WHAT NEEDS TO BE DONE => Set the listing down again exactly, please, apart from its pictures.

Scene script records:
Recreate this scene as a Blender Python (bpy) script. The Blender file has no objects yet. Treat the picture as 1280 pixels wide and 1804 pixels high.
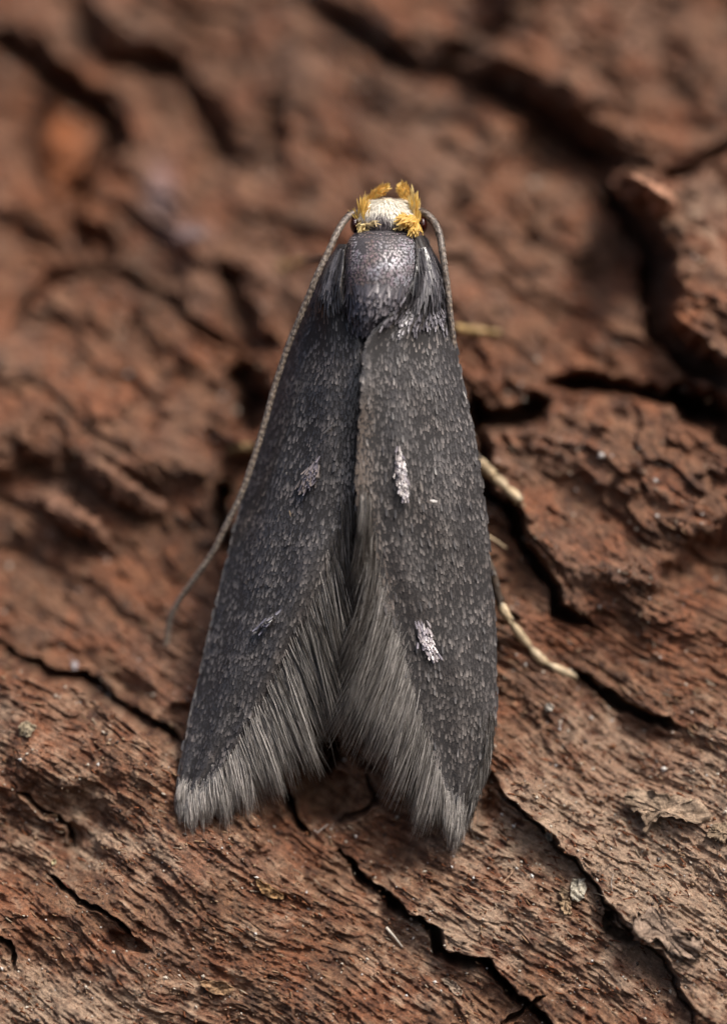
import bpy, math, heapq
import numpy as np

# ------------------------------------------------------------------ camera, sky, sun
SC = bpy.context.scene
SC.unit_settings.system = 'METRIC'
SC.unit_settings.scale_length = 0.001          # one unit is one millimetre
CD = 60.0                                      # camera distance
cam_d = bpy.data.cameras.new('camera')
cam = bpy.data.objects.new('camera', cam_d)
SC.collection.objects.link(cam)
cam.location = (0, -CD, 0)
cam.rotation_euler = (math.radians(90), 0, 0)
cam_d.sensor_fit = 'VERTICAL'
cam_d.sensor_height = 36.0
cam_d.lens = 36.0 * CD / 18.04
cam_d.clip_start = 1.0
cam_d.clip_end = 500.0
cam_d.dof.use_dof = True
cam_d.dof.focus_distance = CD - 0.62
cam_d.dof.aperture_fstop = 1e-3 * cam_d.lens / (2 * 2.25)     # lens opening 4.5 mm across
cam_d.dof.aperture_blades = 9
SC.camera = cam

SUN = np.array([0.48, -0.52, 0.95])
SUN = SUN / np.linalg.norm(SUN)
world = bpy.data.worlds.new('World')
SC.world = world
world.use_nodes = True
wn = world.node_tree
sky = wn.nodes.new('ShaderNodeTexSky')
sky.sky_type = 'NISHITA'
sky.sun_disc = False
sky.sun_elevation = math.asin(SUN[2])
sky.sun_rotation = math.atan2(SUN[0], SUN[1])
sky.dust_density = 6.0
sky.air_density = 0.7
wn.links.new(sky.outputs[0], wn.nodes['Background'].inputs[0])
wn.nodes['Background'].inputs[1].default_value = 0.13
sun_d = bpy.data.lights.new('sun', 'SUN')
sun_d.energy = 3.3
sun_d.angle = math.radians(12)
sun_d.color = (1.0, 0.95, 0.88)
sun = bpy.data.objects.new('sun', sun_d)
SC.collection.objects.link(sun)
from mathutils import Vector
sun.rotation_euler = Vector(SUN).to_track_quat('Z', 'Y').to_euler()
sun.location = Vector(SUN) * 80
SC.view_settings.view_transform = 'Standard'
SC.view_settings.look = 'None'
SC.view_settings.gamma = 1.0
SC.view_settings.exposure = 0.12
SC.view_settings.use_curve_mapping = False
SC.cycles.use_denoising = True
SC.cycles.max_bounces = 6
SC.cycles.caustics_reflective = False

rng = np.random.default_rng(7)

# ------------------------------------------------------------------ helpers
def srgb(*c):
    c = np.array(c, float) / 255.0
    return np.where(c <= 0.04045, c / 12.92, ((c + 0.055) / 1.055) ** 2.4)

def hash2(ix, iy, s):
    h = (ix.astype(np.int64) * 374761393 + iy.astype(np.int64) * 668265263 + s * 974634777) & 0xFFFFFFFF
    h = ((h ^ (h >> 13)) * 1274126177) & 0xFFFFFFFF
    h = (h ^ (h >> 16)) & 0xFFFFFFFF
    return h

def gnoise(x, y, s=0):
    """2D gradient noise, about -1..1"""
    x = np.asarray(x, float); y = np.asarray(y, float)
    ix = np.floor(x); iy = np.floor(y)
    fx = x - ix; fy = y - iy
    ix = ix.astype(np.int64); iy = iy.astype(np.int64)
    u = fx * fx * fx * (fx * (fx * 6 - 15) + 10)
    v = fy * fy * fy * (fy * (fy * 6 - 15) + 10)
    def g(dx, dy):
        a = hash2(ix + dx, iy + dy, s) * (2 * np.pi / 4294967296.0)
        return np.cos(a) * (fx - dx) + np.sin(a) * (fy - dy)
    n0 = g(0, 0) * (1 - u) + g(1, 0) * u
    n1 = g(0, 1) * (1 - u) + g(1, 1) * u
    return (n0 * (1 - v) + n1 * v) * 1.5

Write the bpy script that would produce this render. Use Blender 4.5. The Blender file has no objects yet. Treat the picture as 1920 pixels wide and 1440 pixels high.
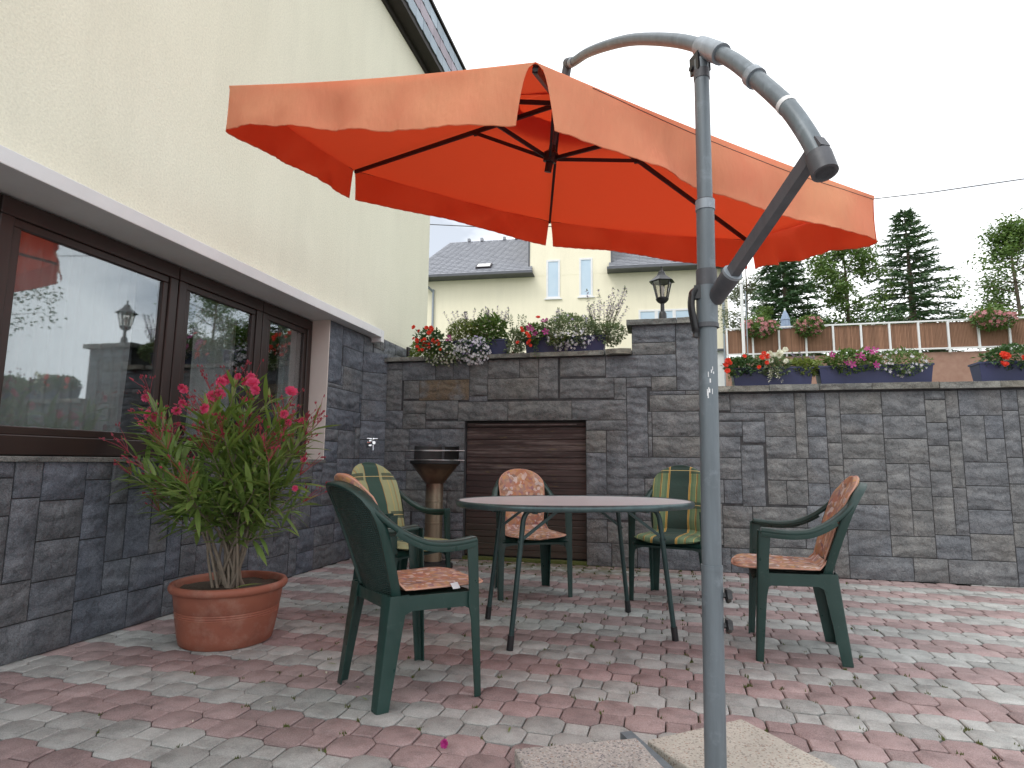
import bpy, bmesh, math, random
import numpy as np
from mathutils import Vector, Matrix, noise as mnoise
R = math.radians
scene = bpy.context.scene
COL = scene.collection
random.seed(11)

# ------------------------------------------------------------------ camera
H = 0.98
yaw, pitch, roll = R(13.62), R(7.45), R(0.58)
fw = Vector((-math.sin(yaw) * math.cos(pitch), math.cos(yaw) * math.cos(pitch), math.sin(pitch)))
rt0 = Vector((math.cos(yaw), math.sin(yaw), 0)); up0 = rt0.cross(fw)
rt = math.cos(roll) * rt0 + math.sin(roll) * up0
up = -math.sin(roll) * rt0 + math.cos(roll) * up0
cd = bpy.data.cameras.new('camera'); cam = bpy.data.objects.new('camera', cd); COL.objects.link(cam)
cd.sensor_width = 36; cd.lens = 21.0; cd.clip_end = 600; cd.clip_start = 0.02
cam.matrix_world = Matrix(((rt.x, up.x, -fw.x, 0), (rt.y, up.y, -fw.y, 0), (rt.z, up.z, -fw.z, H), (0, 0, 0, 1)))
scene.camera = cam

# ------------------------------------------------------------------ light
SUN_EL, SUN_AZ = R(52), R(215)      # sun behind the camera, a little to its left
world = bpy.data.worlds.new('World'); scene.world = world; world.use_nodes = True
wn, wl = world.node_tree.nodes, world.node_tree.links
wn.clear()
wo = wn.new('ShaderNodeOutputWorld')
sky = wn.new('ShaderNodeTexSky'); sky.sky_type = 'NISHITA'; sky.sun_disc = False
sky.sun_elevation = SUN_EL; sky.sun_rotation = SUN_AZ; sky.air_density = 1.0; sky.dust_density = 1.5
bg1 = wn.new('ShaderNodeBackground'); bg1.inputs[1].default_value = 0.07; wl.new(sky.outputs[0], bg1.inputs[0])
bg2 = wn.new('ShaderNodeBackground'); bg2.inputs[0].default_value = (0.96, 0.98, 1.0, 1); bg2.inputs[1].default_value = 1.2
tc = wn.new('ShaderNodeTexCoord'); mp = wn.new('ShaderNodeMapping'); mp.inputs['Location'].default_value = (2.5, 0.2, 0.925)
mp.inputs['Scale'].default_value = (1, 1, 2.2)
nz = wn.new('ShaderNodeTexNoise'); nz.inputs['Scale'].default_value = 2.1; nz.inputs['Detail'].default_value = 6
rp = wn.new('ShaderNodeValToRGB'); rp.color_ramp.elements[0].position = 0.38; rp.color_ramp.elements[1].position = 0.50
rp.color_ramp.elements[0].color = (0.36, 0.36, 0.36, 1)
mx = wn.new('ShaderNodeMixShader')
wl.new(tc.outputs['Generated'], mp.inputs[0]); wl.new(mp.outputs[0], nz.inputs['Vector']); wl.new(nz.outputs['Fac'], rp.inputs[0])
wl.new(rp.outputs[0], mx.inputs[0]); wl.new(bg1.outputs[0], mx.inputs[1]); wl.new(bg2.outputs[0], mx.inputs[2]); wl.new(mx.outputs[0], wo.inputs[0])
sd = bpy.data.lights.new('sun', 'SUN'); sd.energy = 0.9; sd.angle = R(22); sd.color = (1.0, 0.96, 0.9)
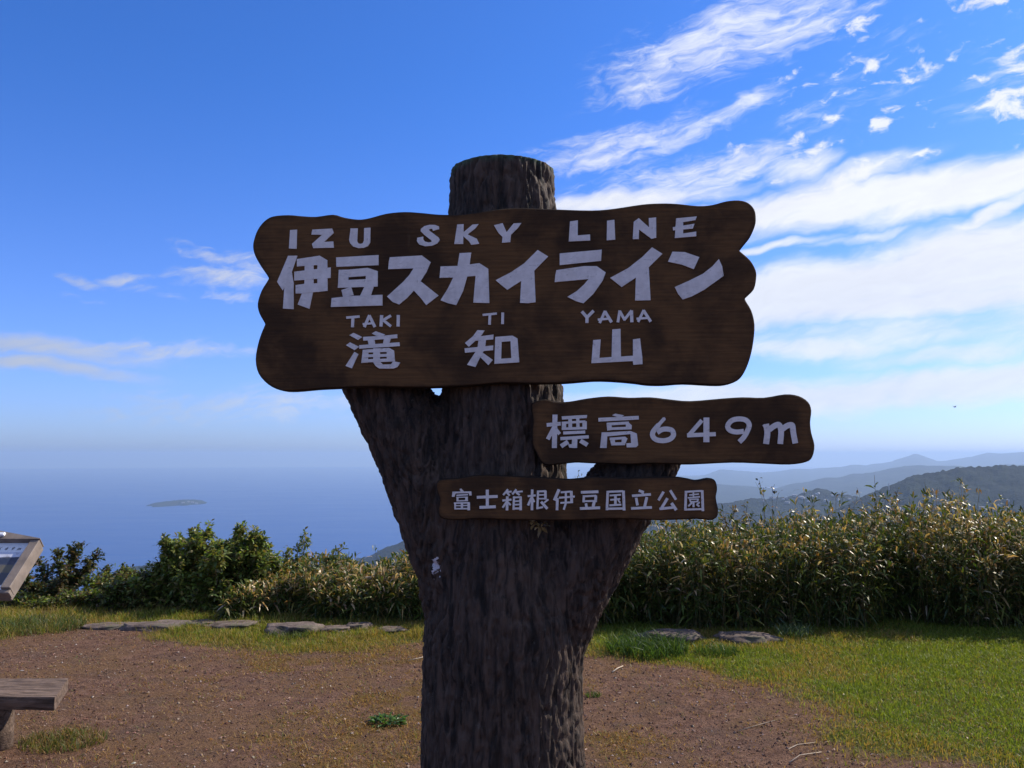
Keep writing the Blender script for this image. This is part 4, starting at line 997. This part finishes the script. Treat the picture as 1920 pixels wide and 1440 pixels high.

FINAL RESULT =>
Recreate this scene as a Blender Python (bpy) script. The Blender file has no objects yet. Treat the picture as 1280 pixels wide and 1804 pixels high.
import bpy, math, heapq
import numpy as np

# ------------------------------------------------------------------ camera, sky, sun
SC = bpy.context.scene
SC.unit_settings.system = 'METRIC'
SC.unit_settings.scale_length = 0.001          # one unit is one millimetre
CD = 60.0                                      # camera distance
cam_d = bpy.data.cameras.new('camera')
cam = bpy.data.objects.new('camera', cam_d)
SC.collection.objects.link(cam)
cam.location = (0, -CD, 0)
cam.rotation_euler = (math.radians(90), 0, 0)
cam_d.sensor_fit = 'VERTICAL'
cam_d.sensor_height = 36.0
cam_d.lens = 36.0 * CD / 18.04
cam_d.clip_start = 1.0
cam_d.clip_end = 500.0
cam_d.dof.use_dof = True
cam_d.dof.focus_distance = CD - 0.62
cam_d.dof.aperture_fstop = 1e-3 * cam_d.lens / (2 * 2.25)     # lens opening 4.5 mm across
cam_d.dof.aperture_blades = 9
SC.camera = cam

SUN = np.array([0.48, -0.52, 0.95])
SUN = SUN / np.linalg.norm(SUN)
world = bpy.data.worlds.new('World')
SC.world = world
world.use_nodes = True
wn = world.node_tree
sky = wn.nodes.new('ShaderNodeTexSky')
sky.sky_type = 'NISHITA'
sky.sun_disc = False
sky.sun_elevation = math.asin(SUN[2])
sky.sun_rotation = math.atan2(SUN[0], SUN[1])
sky.dust_density = 6.0
sky.air_density = 0.7
wn.links.new(sky.outputs[0], wn.nodes['Background'].inputs[0])
wn.nodes['Background'].inputs[1].default_value = 0.13
sun_d = bpy.data.lights.new('sun', 'SUN')
sun_d.energy = 3.3
sun_d.angle = math.radians(12)
sun_d.color = (1.0, 0.95, 0.88)
sun = bpy.data.objects.new('sun', sun_d)
SC.collection.objects.link(sun)
from mathutils import Vector
sun.rotation_euler = Vector(SUN).to_track_quat('Z', 'Y').to_euler()
sun.location = Vector(SUN) * 80
SC.view_settings.view_transform = 'Standard'
SC.view_settings.look = 'None'
SC.view_settings.gamma = 1.0
SC.view_settings.exposure = 0.12
SC.view_settings.use_curve_mapping = False
SC.cycles.use_denoising = True
SC.cycles.max_bounces = 6
SC.cycles.caustics_reflective = False

rng = np.random.default_rng(7)

# ------------------------------------------------------------------ helpers
def srgb(*c):
    c = np.array(c, float) / 255.0
    return np.where(c <= 0.04045, c / 12.92, ((c + 0.055) / 1.055) ** 2.4)

def hash2(ix, iy, s):
    h = (ix.astype(np.int64) * 374761393 + iy.astype(np.int64) * 668265263 + s * 974634777) & 0xFFFFFFFF
    h = ((h ^ (h >> 13)) * 1274126177) & 0xFFFFFFFF
    h = (h ^ (h >> 16)) & 0xFFFFFFFF
    return h

def gnoise(x, y, s=0):
    """2D gradient noise, about -1..1"""
    x = np.asarray(x, float); y = np.asarray(y, float)
    ix = np.floor(x); iy = np.floor(y)
    fx = x - ix; fy = y - iy
    ix = ix.astype(np.int64); iy = iy.astype(np.int64)
    u = fx * fx * fx * (fx * (fx * 6 - 15) + 10)
    v = fy * fy * fy * (fy * (fy * 6 - 15) + 10)
    def g(dx, dy):
        a = hash2(ix + dx, iy + dy, s) * (2 * np.pi / 4294967296.0)
        return np.cos(a) * (fx - dx) + np.sin(a) * (fy - dy)
    n0 = g(0, 0) * (1 - u) + g(1, 0) * u
    n1 = g(0, 1) * (1 - u) + g(1, 1) * u
    return (n0 * (1 - v) + n1 * v) * 1.5

Write the bpy script that would produce this render. Use Blender 4.5. The Blender file has no objects yet. Treat the picture as 1920 pixels wide and 1440 pixels high.
import bpy, bmesh, math, random
import numpy as np
from mathutils import Vector, Matrix, noise as mnoise
R = math.radians
scene = bpy.context.scene
COL = scene.collection
random.seed(11)

# ------------------------------------------------------------------ camera
H = 0.98
yaw, pitch, roll = R(13.62), R(7.45), R(0.58)
fw = Vector((-math.sin(yaw) * math.cos(pitch), math.cos(yaw) * math.cos(pitch), math.sin(pitch)))
rt0 = Vector((math.cos(yaw), math.sin(yaw), 0)); up0 = rt0.cross(fw)
rt = math.cos(roll) * rt0 + math.sin(roll) * up0
up = -math.sin(roll) * rt0 + math.cos(roll) * up0
cd = bpy.data.cameras.new('camera'); cam = bpy.data.objects.new('camera', cd); COL.objects.link(cam)
cd.sensor_width = 36; cd.lens = 21.0; cd.clip_end = 600; cd.clip_start = 0.02
cam.matrix_world = Matrix(((rt.x, up.x, -fw.x, 0), (rt.y, up.y, -fw.y, 0), (rt.z, up.z, -fw.z, H), (0, 0, 0, 1)))
scene.camera = cam

# ------------------------------------------------------------------ light
SUN_EL, SUN_AZ = R(52), R(215)      # sun behind the camera, a little to its left
world = bpy.data.worlds.new('World'); scene.world = world; world.use_nodes = True
wn, wl = world.node_tree.nodes, world.node_tree.links
wn.clear()
wo = wn.new('ShaderNodeOutputWorld')
sky = wn.new('ShaderNodeTexSky'); sky.sky_type = 'NISHITA'; sky.sun_disc = False
sky.sun_elevation = SUN_EL; sky.sun_rotation = SUN_AZ; sky.air_density = 1.0; sky.dust_density = 1.5
bg1 = wn.new('ShaderNodeBackground'); bg1.inputs[1].default_value = 0.07; wl.new(sky.outputs[0], bg1.inputs[0])
bg2 = wn.new('ShaderNodeBackground'); bg2.inputs[0].default_value = (0.96, 0.98, 1.0, 1); bg2.inputs[1].default_value = 1.2
tc = wn.new('ShaderNodeTexCoord'); mp = wn.new('ShaderNodeMapping'); mp.inputs['Location'].default_value = (2.5, 0.2, 0.925)
mp.inputs['Scale'].default_value = (1, 1, 2.2)
nz = wn.new('ShaderNodeTexNoise'); nz.inputs['Scale'].default_value = 2.1; nz.inputs['Detail'].default_value = 6
rp = wn.new('ShaderNodeValToRGB'); rp.color_ramp.elements[0].position = 0.38; rp.color_ramp.elements[1].position = 0.50
rp.color_ramp.elements[0].color = (0.36, 0.36, 0.36, 1)
mx = wn.new('ShaderNodeMixShader')
wl.new(tc.outputs['Generated'], mp.inputs[0]); wl.new(mp.outputs[0], nz.inputs['Vector']); wl.new(nz.outputs['Fac'], rp.inputs[0])
wl.new(rp.outputs[0], mx.inputs[0]); wl.new(bg1.outputs[0], mx.inputs[1]); wl.new(bg2.outputs[0], mx.inputs[2]); wl.new(mx.outputs[0], wo.inputs[0])
sd = bpy.data.lights.new('sun', 'SUN'); sd.energy = 0.9; sd.angle = R(22); sd.color = (1.0, 0.96, 0.9)
Keep writing the Blender script for this image. This is part 4, starting at line 997. This part finishes the script. Treat the picture as 1920 pixels wide and 1440 pixels high.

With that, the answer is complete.